Request
Write out each line of the material again, word for word.

-- Start Material --

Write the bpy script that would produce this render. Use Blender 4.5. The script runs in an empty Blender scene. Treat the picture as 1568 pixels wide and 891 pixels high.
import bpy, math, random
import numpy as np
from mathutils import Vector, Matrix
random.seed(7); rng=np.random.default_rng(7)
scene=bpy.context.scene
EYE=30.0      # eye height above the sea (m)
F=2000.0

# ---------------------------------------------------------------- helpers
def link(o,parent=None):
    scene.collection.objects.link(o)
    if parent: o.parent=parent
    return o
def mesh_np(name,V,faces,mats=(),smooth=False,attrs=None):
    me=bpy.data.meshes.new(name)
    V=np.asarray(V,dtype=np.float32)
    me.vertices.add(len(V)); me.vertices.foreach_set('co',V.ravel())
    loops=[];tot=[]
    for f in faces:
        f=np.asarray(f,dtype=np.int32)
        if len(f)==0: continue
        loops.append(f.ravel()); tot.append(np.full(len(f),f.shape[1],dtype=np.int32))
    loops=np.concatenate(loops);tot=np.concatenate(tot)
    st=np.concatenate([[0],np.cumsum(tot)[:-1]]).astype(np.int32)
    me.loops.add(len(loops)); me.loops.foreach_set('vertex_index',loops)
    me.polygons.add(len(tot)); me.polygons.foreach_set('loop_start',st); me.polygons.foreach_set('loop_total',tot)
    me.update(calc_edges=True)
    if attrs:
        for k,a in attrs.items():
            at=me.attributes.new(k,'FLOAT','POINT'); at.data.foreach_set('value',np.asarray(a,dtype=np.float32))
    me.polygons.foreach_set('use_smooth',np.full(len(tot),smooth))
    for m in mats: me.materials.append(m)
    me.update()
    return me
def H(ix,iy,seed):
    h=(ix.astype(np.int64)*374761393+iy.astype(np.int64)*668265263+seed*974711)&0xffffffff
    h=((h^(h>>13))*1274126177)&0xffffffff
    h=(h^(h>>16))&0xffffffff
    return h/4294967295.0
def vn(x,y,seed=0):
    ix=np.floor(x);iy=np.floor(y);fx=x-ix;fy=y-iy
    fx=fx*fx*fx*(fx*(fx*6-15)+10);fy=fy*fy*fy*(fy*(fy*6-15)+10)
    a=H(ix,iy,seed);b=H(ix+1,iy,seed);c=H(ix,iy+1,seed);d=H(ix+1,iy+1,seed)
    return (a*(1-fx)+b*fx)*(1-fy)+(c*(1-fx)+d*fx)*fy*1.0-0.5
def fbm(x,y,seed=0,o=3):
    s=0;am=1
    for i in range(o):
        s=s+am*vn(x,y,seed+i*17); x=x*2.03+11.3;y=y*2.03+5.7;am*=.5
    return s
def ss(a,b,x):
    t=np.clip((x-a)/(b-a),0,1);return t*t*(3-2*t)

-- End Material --

Output below
Write the bpy script that would produce this render. Use Blender 4.5. The script runs in an empty Blender scene. Treat the picture as 1568 pixels wide and 891 pixels high.
import bpy, math, random
import numpy as np
from mathutils import Vector, Matrix
random.seed(7); rng=np.random.default_rng(7)
scene=bpy.context.scene
EYE=30.0      # eye height above the sea (m)
F=2000.0

# ---------------------------------------------------------------- helpers
def link(o,parent=None):
    scene.collection.objects.link(o)
    if parent: o.parent=parent
    return o
def mesh_np(name,V,faces,mats=(),smooth=False,attrs=None):
    me=bpy.data.meshes.new(name)
    V=np.asarray(V,dtype=np.float32)
    me.vertices.add(len(V)); me.vertices.foreach_set('co',V.ravel())
    loops=[];tot=[]
    for f in faces:
        f=np.asarray(f,dtype=np.int32)
        if len(f)==0: continue
        loops.append(f.ravel()); tot.append(np.full(len(f),f.shape[1],dtype=np.int32))
    loops=np.concatenate(loops);tot=np.concatenate(tot)
    st=np.concatenate([[0],np.cumsum(tot)[:-1]]).astype(np.int32)
    me.loops.add(len(loops)); me.loops.foreach_set('vertex_index',loops)
    me.polygons.add(len(tot)); me.polygons.foreach_set('loop_start',st); me.polygons.foreach_set('loop_total',tot)
    me.update(calc_edges=True)
    if attrs:
        for k,a in attrs.items():
            at=me.attributes.new(k,'FLOAT','POINT'); at.data.foreach_set('value',np.asarray(a,dtype=np.float32))
    me.polygons.foreach_set('use_smooth',np.full(len(tot),smooth))
    for m in mats: me.materials.append(m)
    me.update()
    return me
def H(ix,iy,seed):
    h=(ix.astype(np.int64)*374761393+iy.astype(np.int64)*668265263+seed*974711)&0xffffffff
    h=((h^(h>>13))*1274126177)&0xffffffff
    h=(h^(h>>16))&0xffffffff
    return h/4294967295.0
def vn(x,y,seed=0):
    ix=np.floor(x);iy=np.floor(y);fx=x-ix;fy=y-iy
    fx=fx*fx*fx*(fx*(fx*6-15)+10);fy=fy*fy*fy*(fy*(fy*6-15)+10)
    a=H(ix,iy,seed);b=H(ix+1,iy,seed);c=H(ix,iy+1,seed);d=H(ix+1,iy+1,seed)
    return (a*(1-fx)+b*fx)*(1-fy)+(c*(1-fx)+d*fx)*fy*1.0-0.5
def fbm(x,y,seed=0,o=3):
    s=0;am=1
    for i in range(o):
        s=s+am*vn(x,y,seed+i*17); x=x*2.03+11.3;y=y*2.03+5.7;am*=.5
    return s
def ss(a,b,x):
    t=np.clip((x-a)/(b-a),0,1);return t*t*(3-2*t)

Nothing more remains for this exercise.